Ladybug - one of my friends lost his car in the flooding, but some people lost their house and had major erosion of land. Don't know how you replace that on a steep mountainside.

Moody - glad they are safe and didn't come home to find damage.

Quasar 9 - like ants, we get washed away and rebuild. Why we keep building in dangerous areas is amazing, I agree.

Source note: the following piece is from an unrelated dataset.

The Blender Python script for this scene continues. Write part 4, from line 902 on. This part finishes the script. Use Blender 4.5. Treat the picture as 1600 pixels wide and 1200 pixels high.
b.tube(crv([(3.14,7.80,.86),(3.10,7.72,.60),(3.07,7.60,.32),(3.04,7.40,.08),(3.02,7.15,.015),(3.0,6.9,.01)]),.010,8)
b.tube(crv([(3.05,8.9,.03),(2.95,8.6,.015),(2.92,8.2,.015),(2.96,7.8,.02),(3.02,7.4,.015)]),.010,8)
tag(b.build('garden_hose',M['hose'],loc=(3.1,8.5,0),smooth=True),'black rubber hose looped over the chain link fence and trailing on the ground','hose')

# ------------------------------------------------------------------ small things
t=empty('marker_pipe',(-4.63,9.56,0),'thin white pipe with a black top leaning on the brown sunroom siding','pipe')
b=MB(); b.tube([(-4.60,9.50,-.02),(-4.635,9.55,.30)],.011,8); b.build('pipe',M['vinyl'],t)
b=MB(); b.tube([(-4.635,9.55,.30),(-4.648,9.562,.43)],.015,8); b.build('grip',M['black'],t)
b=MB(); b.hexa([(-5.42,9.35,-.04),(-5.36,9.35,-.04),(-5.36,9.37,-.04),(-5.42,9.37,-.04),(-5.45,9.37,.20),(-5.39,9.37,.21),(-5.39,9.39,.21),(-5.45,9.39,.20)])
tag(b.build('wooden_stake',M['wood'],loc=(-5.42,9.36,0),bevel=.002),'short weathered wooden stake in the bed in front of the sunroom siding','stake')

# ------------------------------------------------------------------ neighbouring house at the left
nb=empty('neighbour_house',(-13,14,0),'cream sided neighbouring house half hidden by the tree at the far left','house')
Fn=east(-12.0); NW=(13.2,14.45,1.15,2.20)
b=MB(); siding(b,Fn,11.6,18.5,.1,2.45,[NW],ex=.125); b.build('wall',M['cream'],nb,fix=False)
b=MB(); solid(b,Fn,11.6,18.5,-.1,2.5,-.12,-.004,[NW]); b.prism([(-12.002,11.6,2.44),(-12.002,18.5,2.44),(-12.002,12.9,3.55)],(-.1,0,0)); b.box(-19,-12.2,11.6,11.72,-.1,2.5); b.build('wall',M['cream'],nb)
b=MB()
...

(S)wine - yep. Thanks for the visit.

Bonnie - love the linked post. glad your folks are OK. Doesn't look good for that hiker. He just had light clothing on. Hawaii may be the tropics, but a 13796 foot tall mountain is still going to be cold at the top and somehow visitors just don't think about that. Sad story.

polipoli said...


Great post,

I really appreciated the video.

I still haven't heard how my place fared.


Pandabonium said...

Polipoli - I hope everything turns out to be OK. I would guess it would be knowing a bit about the topography of your place - especially not being next to a gulch. Too bad you can't get an overflight by plane - if I were still on island I'd do that for you and send you aerial pics.

Kimberley127 said...

My name is Kimberley and I live, well used to live, in the Kula area mentioned. My home was destroyed by the same flash flood that knocked the family in Hawaiian Homestead of the foundation. My family lost our home and everything we owned. This was a horrible act of nature and yet not enough to be considered a "federal" disaster. Not enough to receive any fiancial aid from our federal goverenment. Hopefully Maui residents, especially upcountry residents, will continue to pull together because it seems all we really have is each other. To anyone still needing assistance the Red Cross has unbelieveable volunteers that can reach out and help you. Let's pray for a less tramatic year, God knows me and my family need one.

Pandabonium said...

Kimberly 127 - I am sorry to hear about the loss of your home. I hope things work out for you and your family soon. Thank you for your comment.